25/04/2012

An Archbishop for our times

Modern Church's annual conference will be at High Leigh
By whose authority? An interfaith look at women and religious authority

Modern Church has set out its shopping list for the next Archbishop of Canterbury.  They want:

an archbishop who will
  • articulate and defend the Church's unity in diversity;
  • respond to controversies by seeking consensus without being unduly influenced by the prospect of schism or demands for quick resolutions;
  • consider each proposal for change on its merits, without any presupposition against innovation;
  • see it as his role not to tell the faithful what to believe but to encourage the ongoing processes of enquiry; and
  • be willing to hear the voice of God speaking through the moral and spiritual concerns of ordinary Christians and non-Christians.

Inevitably we look backwards when we want to address the future.
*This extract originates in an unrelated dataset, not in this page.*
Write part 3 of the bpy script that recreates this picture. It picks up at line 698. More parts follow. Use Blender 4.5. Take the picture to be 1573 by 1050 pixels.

This submission asserts a 'classic Anglicanism' - embracing diversity, enabling change, supporting learning and the celebration of new insights, responding positively to the insights of secular society. It seeks an Archbishop who embodies and would promote this vision of which Modern Church is a guardian.

I too would love to see such a person. In fact, when Rowan Williams' name was announced in 2003 I was delighted because I believed we did indeed have such a person. That naivety soon faded.

I guess I now see things in a harder way than Modern Church. Indeed, the term 'Classic Anglicanism' suggests it has already passed away, stuffed and mounted in some display cabinet. It has echoes of 1970s corporatism, a presupposition of agreement if only there were goodwill enough, a suggestion that if we give uncertainty and ambiguity their proper place no-one will want to draw lines in the sand.

In a harder world responding positively to secular society means (or could mean) taking on a more strident tone, more individualistic self-assertion and a more calculating approach to relationships, discarding the notion that the state is good (debilitating for a state church), the commodification of anything and the costing of everything.

Archbishop Tait,
for no particular reason
The next Archbishop should be:
  • a technocrat who understands the changing impact of new communications technology and an historian who will not lose tradition
  • a prophet who will side with the poorest globally and locally
  • a woman who will stand up to bullies and choose her fights carefully
  • a theologian who will talk plain common sense and a media operator who will never say anything to give hostages to fortune 
  • a team player and a figurehead contra mundum
  • a devout hard-liner and a liberal and generous soul
But I'm pretty sure whoever we get will not be up to it. It's a really stupid job. It should be split up into at least 5 separate jobs. (Some earlier thoughts on dividing the role in relation to the Communion.)

So that's what I want, what I really, really want: a different sort of ABC altogether.

1 comment:

  1. It'll be Richard Chartres as he looks most like Archbishop Tait as in your picture.